STATED PROBLEM ▸ Reproduce exactly and only the lines running from the one with "Reconstruct this image" through the one with "PI = math.pi", both end lines included.

MATERIAL FOR THIS EXERCISE ▸
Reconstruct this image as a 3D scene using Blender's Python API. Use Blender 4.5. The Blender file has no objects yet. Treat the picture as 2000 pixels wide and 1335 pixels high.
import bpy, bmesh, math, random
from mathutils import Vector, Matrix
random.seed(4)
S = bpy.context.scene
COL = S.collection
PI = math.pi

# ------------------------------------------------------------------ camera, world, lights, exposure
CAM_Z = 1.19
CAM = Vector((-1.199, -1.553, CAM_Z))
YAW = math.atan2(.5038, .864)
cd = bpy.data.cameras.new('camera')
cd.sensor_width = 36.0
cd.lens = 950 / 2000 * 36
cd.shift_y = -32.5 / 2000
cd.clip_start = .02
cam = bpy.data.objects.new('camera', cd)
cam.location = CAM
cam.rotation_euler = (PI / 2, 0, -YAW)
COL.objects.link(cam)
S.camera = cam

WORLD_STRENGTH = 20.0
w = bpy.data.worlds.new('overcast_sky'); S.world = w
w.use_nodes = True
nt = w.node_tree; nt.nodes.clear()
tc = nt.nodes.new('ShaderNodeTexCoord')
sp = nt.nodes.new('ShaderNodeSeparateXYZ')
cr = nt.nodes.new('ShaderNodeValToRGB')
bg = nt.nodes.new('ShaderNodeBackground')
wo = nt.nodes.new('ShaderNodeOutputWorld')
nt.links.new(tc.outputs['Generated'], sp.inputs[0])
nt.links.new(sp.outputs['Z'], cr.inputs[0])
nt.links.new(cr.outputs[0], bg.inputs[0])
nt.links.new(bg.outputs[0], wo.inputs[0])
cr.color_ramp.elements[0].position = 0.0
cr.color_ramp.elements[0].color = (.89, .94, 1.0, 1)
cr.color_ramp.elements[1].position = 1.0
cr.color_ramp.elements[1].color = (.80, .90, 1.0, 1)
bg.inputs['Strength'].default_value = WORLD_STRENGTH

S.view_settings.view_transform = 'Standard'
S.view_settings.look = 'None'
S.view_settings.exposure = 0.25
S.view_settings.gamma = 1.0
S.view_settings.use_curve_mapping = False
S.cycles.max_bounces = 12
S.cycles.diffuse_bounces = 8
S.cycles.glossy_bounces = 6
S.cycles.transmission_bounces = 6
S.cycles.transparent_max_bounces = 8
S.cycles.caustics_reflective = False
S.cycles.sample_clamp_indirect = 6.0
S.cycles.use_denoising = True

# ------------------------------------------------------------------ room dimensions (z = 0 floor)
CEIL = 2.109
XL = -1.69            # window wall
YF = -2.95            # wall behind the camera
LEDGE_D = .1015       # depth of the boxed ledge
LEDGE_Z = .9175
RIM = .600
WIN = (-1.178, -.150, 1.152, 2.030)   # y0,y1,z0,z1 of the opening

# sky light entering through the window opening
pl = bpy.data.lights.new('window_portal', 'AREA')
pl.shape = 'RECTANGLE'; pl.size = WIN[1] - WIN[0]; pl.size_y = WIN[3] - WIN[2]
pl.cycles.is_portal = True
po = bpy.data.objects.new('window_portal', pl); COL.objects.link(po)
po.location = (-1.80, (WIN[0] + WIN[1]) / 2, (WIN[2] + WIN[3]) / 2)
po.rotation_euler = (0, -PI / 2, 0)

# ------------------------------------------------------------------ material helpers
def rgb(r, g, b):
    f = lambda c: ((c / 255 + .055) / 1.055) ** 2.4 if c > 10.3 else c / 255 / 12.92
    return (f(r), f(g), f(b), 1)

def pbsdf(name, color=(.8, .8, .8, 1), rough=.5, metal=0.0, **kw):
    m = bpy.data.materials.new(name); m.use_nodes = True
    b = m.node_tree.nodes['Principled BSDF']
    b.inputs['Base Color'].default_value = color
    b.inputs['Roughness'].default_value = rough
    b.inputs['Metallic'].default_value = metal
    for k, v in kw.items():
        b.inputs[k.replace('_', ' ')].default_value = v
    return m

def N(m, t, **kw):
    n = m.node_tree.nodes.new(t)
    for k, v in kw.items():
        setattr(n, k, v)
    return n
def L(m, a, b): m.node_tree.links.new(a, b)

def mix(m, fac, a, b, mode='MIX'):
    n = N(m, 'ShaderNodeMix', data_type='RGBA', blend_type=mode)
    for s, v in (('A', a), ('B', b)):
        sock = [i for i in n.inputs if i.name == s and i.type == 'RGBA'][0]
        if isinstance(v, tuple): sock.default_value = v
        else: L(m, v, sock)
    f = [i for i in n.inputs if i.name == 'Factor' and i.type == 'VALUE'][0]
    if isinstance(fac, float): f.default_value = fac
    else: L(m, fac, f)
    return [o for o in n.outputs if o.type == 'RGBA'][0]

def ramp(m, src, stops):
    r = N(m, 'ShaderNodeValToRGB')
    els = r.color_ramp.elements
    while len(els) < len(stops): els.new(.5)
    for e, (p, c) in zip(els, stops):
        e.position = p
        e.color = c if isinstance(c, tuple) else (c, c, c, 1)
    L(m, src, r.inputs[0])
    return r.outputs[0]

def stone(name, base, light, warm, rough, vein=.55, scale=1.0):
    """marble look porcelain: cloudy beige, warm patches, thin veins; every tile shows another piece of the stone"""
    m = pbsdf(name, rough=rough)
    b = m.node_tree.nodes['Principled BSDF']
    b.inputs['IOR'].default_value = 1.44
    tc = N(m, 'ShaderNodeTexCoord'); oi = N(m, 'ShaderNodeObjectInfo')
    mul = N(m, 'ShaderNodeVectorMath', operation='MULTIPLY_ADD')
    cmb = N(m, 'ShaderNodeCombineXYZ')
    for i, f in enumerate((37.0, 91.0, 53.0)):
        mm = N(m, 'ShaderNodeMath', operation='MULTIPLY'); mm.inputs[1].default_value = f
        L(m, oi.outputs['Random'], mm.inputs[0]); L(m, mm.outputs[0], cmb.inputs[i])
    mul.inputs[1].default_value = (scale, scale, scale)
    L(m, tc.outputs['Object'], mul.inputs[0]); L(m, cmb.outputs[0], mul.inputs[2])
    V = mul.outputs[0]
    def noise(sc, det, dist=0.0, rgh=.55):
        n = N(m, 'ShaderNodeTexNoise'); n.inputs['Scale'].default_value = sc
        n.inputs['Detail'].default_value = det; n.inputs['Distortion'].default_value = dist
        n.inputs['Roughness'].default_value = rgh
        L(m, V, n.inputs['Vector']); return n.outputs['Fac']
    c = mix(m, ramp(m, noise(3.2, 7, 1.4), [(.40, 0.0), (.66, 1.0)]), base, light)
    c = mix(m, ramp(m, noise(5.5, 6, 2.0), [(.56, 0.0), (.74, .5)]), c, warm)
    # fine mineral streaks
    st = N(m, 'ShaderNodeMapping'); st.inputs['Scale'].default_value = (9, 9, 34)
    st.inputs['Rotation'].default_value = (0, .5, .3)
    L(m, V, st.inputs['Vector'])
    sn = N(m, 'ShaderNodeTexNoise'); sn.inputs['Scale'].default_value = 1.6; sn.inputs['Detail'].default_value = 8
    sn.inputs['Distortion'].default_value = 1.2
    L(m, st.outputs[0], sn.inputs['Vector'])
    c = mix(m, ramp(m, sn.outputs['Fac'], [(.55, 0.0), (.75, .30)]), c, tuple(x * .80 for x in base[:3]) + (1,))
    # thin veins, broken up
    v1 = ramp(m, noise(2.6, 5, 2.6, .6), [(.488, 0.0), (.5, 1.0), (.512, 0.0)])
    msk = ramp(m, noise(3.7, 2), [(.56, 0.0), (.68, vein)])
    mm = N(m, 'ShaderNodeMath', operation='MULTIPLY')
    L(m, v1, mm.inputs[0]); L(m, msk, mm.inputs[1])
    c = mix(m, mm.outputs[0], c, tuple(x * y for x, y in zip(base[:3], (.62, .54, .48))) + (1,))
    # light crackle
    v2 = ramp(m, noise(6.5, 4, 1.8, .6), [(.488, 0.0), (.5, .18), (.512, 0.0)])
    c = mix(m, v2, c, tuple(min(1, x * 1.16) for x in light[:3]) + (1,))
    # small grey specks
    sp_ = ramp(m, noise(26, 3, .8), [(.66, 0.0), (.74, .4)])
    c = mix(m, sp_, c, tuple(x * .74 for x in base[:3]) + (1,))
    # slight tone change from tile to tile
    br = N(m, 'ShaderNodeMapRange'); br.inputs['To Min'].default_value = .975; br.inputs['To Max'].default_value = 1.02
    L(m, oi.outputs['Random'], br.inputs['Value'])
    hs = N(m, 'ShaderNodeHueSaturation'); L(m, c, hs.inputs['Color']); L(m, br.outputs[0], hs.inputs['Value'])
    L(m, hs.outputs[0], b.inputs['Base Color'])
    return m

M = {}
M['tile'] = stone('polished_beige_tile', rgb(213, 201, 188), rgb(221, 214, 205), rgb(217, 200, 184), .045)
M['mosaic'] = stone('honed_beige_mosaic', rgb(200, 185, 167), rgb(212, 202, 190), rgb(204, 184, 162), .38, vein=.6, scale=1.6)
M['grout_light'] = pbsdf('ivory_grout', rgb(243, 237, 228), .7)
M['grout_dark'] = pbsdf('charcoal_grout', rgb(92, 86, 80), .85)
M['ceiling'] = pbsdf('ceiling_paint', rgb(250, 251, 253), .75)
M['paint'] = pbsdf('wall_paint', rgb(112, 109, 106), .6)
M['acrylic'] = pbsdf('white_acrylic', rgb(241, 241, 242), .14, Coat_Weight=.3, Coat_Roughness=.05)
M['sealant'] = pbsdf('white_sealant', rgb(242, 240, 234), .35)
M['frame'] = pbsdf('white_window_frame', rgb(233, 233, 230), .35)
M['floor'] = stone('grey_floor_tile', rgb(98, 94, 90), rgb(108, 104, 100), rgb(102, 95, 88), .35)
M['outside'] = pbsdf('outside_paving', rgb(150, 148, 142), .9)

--

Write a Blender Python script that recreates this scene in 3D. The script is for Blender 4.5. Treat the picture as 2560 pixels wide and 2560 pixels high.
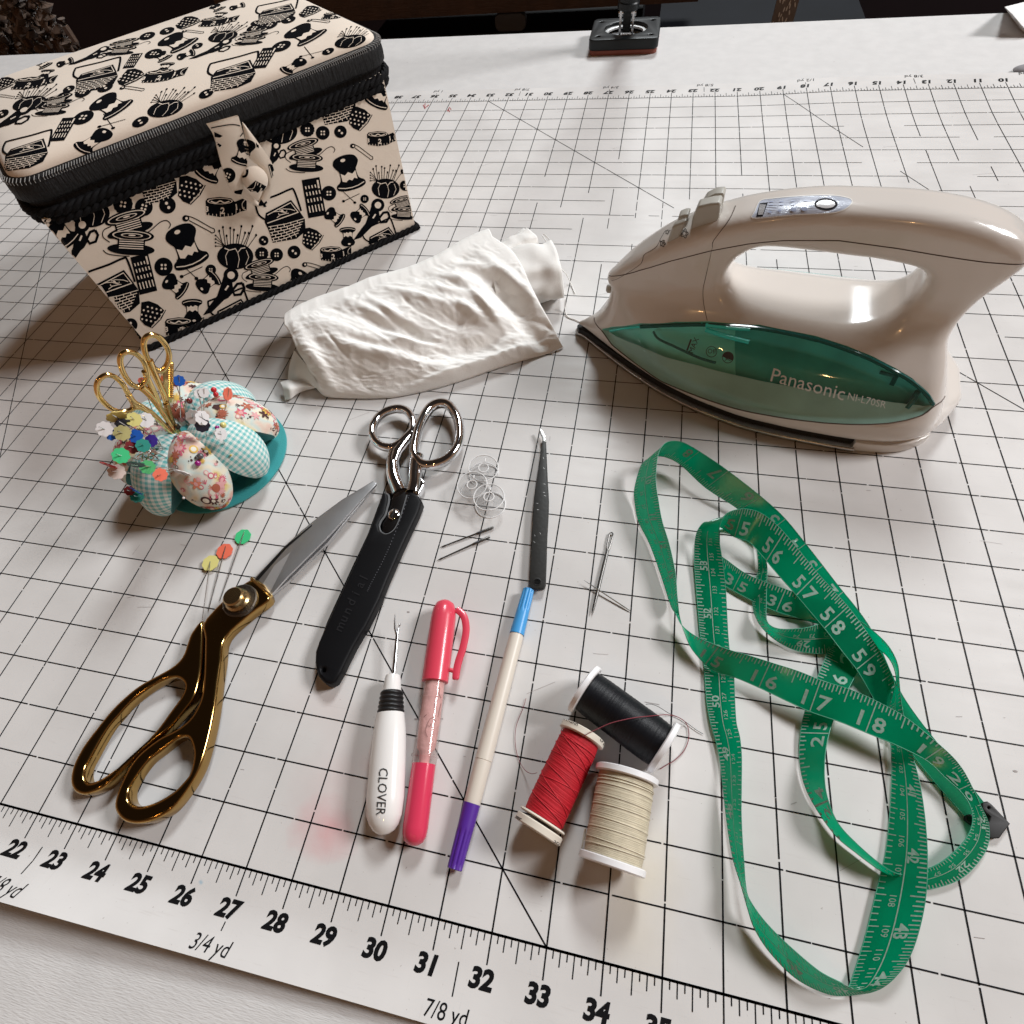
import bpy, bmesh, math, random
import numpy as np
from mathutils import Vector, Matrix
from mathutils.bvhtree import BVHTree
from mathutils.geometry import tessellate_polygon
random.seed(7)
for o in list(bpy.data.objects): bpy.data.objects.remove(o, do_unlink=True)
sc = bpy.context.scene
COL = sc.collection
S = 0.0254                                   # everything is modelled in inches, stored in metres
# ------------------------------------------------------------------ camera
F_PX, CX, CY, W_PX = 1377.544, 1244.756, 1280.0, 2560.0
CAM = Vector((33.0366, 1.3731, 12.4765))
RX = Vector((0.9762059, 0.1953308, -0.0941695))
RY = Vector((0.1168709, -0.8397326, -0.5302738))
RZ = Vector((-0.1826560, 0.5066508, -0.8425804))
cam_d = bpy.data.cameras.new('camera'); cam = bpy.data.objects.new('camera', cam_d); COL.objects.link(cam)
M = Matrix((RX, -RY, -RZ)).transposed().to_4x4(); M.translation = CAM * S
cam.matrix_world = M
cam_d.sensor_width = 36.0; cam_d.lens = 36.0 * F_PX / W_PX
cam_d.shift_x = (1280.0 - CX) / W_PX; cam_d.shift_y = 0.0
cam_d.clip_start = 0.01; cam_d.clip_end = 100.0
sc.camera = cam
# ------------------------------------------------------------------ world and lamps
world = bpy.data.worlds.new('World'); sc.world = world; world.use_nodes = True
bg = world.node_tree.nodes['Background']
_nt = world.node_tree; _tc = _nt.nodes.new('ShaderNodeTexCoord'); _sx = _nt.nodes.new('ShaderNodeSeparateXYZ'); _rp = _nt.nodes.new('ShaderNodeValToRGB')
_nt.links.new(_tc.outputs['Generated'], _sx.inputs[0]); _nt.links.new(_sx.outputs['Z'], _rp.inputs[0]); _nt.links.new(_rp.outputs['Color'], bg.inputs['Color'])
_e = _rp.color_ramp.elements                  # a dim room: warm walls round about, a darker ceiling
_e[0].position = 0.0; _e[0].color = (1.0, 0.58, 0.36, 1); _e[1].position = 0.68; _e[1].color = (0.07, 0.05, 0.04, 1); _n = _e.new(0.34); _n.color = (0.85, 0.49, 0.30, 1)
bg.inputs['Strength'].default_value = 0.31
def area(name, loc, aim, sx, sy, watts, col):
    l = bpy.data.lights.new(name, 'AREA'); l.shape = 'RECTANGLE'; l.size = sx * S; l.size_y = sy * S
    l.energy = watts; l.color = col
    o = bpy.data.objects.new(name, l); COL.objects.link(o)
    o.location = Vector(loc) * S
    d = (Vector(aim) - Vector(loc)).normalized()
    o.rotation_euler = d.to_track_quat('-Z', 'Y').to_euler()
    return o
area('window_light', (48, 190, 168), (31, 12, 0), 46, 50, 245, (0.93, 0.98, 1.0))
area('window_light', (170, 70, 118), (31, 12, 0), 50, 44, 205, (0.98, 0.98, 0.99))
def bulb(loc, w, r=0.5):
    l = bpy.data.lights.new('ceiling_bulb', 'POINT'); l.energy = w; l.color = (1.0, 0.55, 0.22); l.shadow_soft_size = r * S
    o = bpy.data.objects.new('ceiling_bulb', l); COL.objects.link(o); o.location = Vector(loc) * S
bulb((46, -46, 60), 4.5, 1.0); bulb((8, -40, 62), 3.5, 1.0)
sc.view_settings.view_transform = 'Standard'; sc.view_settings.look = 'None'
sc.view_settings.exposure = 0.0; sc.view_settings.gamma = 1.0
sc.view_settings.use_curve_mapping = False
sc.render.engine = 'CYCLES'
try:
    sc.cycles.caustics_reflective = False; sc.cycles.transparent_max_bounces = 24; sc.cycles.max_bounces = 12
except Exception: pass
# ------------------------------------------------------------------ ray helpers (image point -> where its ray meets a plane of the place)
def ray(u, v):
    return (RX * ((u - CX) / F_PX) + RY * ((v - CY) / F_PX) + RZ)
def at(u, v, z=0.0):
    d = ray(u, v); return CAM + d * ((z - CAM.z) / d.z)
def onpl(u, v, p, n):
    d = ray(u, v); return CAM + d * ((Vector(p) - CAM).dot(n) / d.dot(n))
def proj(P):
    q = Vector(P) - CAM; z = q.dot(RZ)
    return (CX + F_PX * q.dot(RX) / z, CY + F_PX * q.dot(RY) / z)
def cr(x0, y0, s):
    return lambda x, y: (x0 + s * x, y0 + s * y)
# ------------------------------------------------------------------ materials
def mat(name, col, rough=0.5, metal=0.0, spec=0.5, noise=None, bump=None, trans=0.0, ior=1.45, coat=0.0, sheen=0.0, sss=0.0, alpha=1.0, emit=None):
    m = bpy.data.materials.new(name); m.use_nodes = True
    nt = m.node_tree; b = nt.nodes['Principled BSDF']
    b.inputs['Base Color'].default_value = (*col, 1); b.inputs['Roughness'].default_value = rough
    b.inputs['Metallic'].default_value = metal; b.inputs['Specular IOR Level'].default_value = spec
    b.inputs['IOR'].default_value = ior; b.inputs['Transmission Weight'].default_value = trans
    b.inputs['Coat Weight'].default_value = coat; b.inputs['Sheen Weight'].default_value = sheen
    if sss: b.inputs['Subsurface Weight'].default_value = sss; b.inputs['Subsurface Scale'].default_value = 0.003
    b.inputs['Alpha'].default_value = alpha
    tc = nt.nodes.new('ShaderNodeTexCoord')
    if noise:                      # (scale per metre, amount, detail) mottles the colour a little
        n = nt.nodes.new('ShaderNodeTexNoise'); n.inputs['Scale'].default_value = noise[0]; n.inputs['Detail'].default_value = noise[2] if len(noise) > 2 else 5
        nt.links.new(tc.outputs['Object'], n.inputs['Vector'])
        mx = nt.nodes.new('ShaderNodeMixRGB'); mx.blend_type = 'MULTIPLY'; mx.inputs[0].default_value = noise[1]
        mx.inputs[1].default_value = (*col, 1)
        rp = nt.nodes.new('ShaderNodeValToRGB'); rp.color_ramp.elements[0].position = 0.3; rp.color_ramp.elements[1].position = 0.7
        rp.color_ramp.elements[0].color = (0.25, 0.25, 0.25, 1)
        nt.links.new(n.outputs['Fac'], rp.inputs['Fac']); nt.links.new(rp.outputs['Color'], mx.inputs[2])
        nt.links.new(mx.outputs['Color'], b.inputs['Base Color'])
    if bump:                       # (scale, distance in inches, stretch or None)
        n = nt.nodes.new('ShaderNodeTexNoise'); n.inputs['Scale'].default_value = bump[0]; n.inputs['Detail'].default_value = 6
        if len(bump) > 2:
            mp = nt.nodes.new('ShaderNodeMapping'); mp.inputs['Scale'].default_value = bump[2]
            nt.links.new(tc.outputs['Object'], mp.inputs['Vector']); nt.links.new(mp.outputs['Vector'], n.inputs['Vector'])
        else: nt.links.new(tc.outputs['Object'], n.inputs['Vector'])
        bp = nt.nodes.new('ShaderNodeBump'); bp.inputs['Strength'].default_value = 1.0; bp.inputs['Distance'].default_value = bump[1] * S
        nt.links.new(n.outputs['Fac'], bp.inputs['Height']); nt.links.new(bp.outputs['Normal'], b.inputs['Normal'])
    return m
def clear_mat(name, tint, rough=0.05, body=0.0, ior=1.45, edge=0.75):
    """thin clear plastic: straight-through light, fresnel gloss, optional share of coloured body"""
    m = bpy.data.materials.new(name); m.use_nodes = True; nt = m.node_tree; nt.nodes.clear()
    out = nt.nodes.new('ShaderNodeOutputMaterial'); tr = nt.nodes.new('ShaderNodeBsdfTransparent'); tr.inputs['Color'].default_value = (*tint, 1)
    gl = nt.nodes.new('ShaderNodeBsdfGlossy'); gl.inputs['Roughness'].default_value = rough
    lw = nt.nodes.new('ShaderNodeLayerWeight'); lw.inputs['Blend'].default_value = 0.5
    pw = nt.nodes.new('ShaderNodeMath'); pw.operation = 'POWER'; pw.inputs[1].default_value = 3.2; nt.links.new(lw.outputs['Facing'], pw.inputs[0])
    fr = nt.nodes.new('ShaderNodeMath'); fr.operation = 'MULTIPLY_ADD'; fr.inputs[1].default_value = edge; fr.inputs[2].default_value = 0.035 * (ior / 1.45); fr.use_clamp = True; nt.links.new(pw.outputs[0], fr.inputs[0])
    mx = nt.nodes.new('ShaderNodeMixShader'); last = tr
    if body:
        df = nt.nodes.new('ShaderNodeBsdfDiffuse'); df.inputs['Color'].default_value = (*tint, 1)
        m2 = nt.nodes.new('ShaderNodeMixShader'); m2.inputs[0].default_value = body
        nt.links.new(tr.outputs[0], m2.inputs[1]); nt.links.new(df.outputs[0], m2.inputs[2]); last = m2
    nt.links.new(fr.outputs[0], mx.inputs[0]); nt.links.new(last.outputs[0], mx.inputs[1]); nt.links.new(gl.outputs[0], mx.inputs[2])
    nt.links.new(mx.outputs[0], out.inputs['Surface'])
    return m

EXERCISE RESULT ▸
Reconstruct this image as a 3D scene using Blender's Python API. Use Blender 4.5. The Blender file has no objects yet. Treat the picture as 2000 pixels wide and 1335 pixels high.
import bpy, bmesh, math, random
from mathutils import Vector, Matrix
random.seed(4)
S = bpy.context.scene
COL = S.collection
PI = math.pi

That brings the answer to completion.